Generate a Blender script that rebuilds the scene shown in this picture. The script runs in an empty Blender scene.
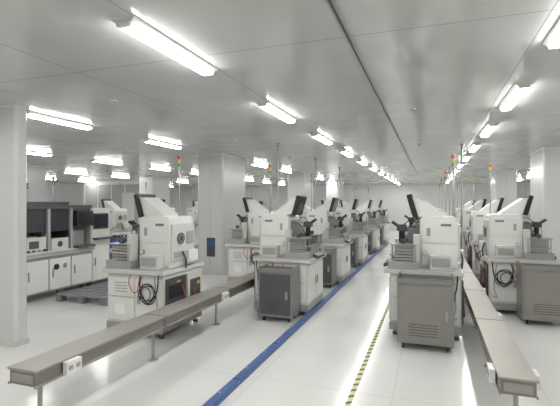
import bpy, bmesh, math, random
from mathutils import Vector, Matrix
random.seed(3)
S=bpy.context.scene
S.view_settings.view_transform='Standard'
# ---------------------------------------------------------------- materials
def mat(name,col,rough=.5,metal=0.,emit=0.,noise=.0,nscale=6.,bump=0.):
    m=bpy.data.materials.new(name); m.use_nodes=True
    nt=m.node_tree; b=nt.nodes['Principled BSDF']
    b.inputs['Base Color'].default_value=(*col,1); b.inputs['Roughness'].default_value=rough
    b.inputs['Metallic'].default_value=metal
    if emit:
        b.inputs['Emission Color'].default_value=(*col,1); b.inputs['Emission Strength'].default_value=emit
    if noise or bump:
        tc=nt.nodes.new('ShaderNodeTexCoord'); n=nt.nodes.new('ShaderNodeTexNoise')
        n.inputs['Scale'].default_value=nscale; n.inputs['Detail'].default_value=4
        nt.links.new(tc.outputs['Object'],n.inputs['Vector'])
        if noise:
            mx=nt.nodes.new('ShaderNodeMix'); mx.data_type='RGBA'
            mx.inputs[6].default_value=(*[c*(1-noise) for c in col],1)
            mx.inputs[7].default_value=(*[min(1,c*(1+noise)) for c in col],1)
            nt.links.new(n.outputs['Fac'],mx.inputs[0]); nt.links.new(mx.outputs[2],b.inputs['Base Color'])
        if bump:
            bp=nt.nodes.new('ShaderNodeBump'); bp.inputs['Strength'].default_value=bump; bp.inputs['Distance'].default_value=.02
            nt.links.new(n.outputs['Fac'],bp.inputs['Height']); nt.links.new(bp.outputs[0],b.inputs['Normal'])
    return m
def panel_mat(name,col,line,sx,sy,axes,rough,w=.012,bump=0.,bscale=1.5,noise=.04,rvar=0.,ox=0.,oy=0.):
    """painted panels with thin joint lines; axes picks the two object axes of the panel grid"""
    m=bpy.data.materials.new(name); m.use_nodes=True; nt=m.node_tree; N=nt.nodes; L=nt.links
    b=N['Principled BSDF']; tc=N.new('ShaderNodeTexCoord'); sp=N.new('ShaderNodeSeparateXYZ')
    L.new(tc.outputs['Object'],sp.inputs[0])
    def ln(ax,s,o):
        a=N.new('ShaderNodeMath'); a.operation='ADD'; a.inputs[1].default_value=o; L.new(sp.outputs[ax],a.inputs[0])
        p=N.new('ShaderNodeMath'); p.operation='PINGPONG'; p.inputs[1].default_value=s/2; L.new(a.outputs[0],p.inputs[0])
        c=N.new('ShaderNodeMath'); c.operation='LESS_THAN'; c.inputs[1].default_value=w/2; L.new(p.outputs[0],c.inputs[0])
        return c
    a=ln(axes[0],sx,ox); c=ln(axes[1],sy,oy)
    mxm=N.new('ShaderNodeMath'); mxm.operation='MAXIMUM'; L.new(a.outputs[0],mxm.inputs[0]); L.new(c.outputs[0],mxm.inputs[1])
    n=N.new('ShaderNodeTexNoise'); n.inputs['Scale'].default_value=bscale; n.inputs['Detail'].default_value=0
    L.new(tc.outputs['Object'],n.inputs['Vector'])
    v=N.new('ShaderNodeMix'); v.data_type='RGBA'
    v.inputs[6].default_value=(*[x*(1-noise) for x in col],1); v.inputs[7].default_value=(*[min(1,x*(1+noise)) for x in col],1)
    L.new(n.outputs['Fac'],v.inputs[0])
    k=N.new('ShaderNodeMix'); k.data_type='RGBA'; k.inputs[7].default_value=(*line,1)
    L.new(mxm.outputs[0],k.inputs[0]); L.new(v.outputs[2],k.inputs[6]); L.new(k.outputs[2],b.inputs['Base Color'])
    b.inputs['Roughness'].default_value=rough
    if rvar:
        r=N.new('ShaderNodeMapRange'); r.inputs[3].default_value=rough-rvar; r.inputs[4].default_value=rough+rvar
        L.new(n.outputs['Fac'],r.inputs[0]); L.new(r.outputs[0],b.inputs['Roughness'])
    if bump:
        bp=N.new('ShaderNodeBump'); bp.inputs['Strength'].default_value=bump; bp.inputs['Distance'].default_value=.05
        L.new(n.outputs['Fac'],bp.inputs['Height']); L.new(bp.outputs[0],b.inputs['Normal'])
    return m
WHITE=mat('painted_white',(.74,.74,.715),.4,noise=.04)
CREAM=mat('painted_cream',(.60,.595,.56),.45,noise=.05)
LGREY=mat('light_grey',(.36,.36,.355),.4)
STEEL=mat('steel',(.42,.41,.395),.35,.7,noise=.12,nscale=12)
DGREY=mat('dark_grey',(.07,.07,.078),.45)
BLACK=mat('black_plastic',(.015,.015,.018),.4)
SCREEN=mat('screen_glass',(.02,.022,.03),.12)
RED=mat('lamp_red',(.45,.06,.04),.3)
YEL=mat('lamp_yellow',(.6,.38,.06),.3)
GRN=mat('lamp_green',(.06,.28,.12),.3)
ORG=mat('orange_hose',(.5,.11,.05),.4)
BLUE=mat('blue_label',(.05,.12,.34),.4)
GLASS=mat('smoked_cover',(.045,.05,.058),.15)
MGREY=mat('machine_grey',(.20,.205,.205),.4,noise=.06)
TRAY=mat('tray_metal',(.23,.215,.19),.42,.35,noise=.1,nscale=5)
TRAYTOP=mat('tray_lid',(.35,.33,.295),.42,.3,noise=.08,nscale=5)
CABM=mat('brushed_steel',(.28,.27,.25),.4,.4,noise=.12,nscale=9)
CABD=mat('cabinet_dark',(.10,.10,.11),.4,.3,noise=.1)
BSTRIP=mat('blue_strip',(.06,.125,.31),.4,noise=.1)
DIFF=mat('lamp_diffuser',(1,.995,.975),.4,emit=48)
HOUS=mat('lamp_housing',(.85,.85,.84),.4)
WOOD=mat('pallet_plastic',(.22,.23,.25),.6)
# ---------------------------------------------------------------- mesh builder
class MB:
    def __init__(s,sx=1): s.bm=bmesh.new(); s.mats=[]; s.sx=sx
    def mi(s,m):
        if m not in s.mats: s.mats.append(m)
        return s.mats.index(m)
    def V(s,p): return s.bm.verts.new((p[0]*s.sx,p[1],p[2]))
    def F(s,vs,m,sm=False):
        try: f=s.bm.faces.new(vs)
        except ValueError: return
        f.material_index=s.mi(m); f.smooth=sm
    def box(s,x0,x1,y0,y1,z0,z1,m):
        v=[s.V(p) for p in [(x0,y0,z0),(x1,y0,z0),(x1,y1,z0),(x0,y1,z0),(x0,y0,z1),(x1,y0,z1),(x1,y1,z1),(x0,y1,z1)]]
        for q in [(0,3,2,1),(4,5,6,7),(0,1,5,4),(1,2,6,5),(2,3,7,6),(3,0,4,7)]: s.F([v[i] for i in q],m)
    def prism(s,pts,y0,y1,m,ax='y'):
        def P(p,t): return (p[0],t,p[1]) if ax=='y' else ((t,p[0],p[1]) if ax=='x' else (p[0],p[1],t))
        a=[s.V(P(p,y0)) for p in pts]; b=[s.V(P(p,y1)) for p in pts]; n=len(pts)
        s.F(a,m); s.F(b[::-1],m)
        for i in range(n): s.F([a[i],b[i],b[(i+1)%n],a[(i+1)%n]],m)
    def tube(s,path,r,m,seg=8,cap=True):
        path=[Vector(p) for p in path]; rings=[]
        rr=r if isinstance(r,(list,tuple)) else [r]*len(path)
        for i,p in enumerate(path):
            t=(path[min(i+1,len(path)-1)]-path[max(i-1,0)])
            if t.length<1e-7: t=(path[-1]-path[0])
            t.normalize()
            ref=Vector((0,0,1)) if abs(t.z)<.9 else Vector((0,1,0))
            u=t.cross(ref).normalized(); w=t.cross(u).normalized()
            rings.append([s.V(p+u*math.cos(2*math.pi*k/seg)*rr[i]+w*math.sin(2*math.pi*k/seg)*rr[i]) for k in range(seg)])
        for i in range(len(rings)-1):
            for k in range(seg):
                s.F([rings[i][k],rings[i][(k+1)%seg],rings[i+1][(k+1)%seg],rings[i+1][k]],m,True)
        if cap: s.F(rings[0],m); s.F(rings[-1][::-1],m)
    def cyl(s,a,b,r,m,seg=14): s.tube([a,b],r,m,seg)
    def curve(s,pts,r,m,n=6):
        P=[Vector(p) for p in pts]; P=[P[0]]+P+[P[-1]]; out=[]
        for i in range(1,len(P)-2):
            for k in range(n):
                t=k/n; a,b,c,d=P[i-1],P[i],P[i+1],P[i+2]
                out.append(.5*((2*b)+(c-a)*t+(2*a-5*b+4*c-d)*t*t+(3*b-a-3*c+d)*t**3))
        out.append(P[-2]); s.tube(out,r,m,6)
    def ring(s,c,R,r,m,ax='y',seg=20):
        pts=[]
        for k in range(seg+1):
            a=2*math.pi*k/seg; x,z=R*math.cos(a),R*math.sin(a)
            pts.append((c[0]+x,c[1],c[2]+z) if ax=='y' else (c[0],c[1]+x,c[2]+z))
        s.tube(pts,r,m,6,False)
    def mesh(s,name):
        bmesh.ops.recalc_face_normals(s.bm,faces=s.bm.faces)
        me=bpy.data.meshes.new(name); s.bm.to_mesh(me); s.bm.free()
        for m in s.mats: me.materials.append(m)
        return me
def place(me,name,loc=(0,0,0),rot=0,bev=0):
    o=bpy.data.objects.new(name,me); S.collection.objects.link(o); o.location=loc; o.rotation_euler=(0,0,rot)
    if bev:
        b=o.modifiers.new('bevel','BEVEL'); b.width=bev; b.segments=2; b.limit_method='ANGLE'; b.angle_limit=math.radians(50)
    return o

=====

The problem
Copy out the lines that hold "scene".

Solution to the exercise
Generate a Blender script that rebuilds the scene shown in this picture. The script runs in an empty Blender scene.
S=bpy.context.scene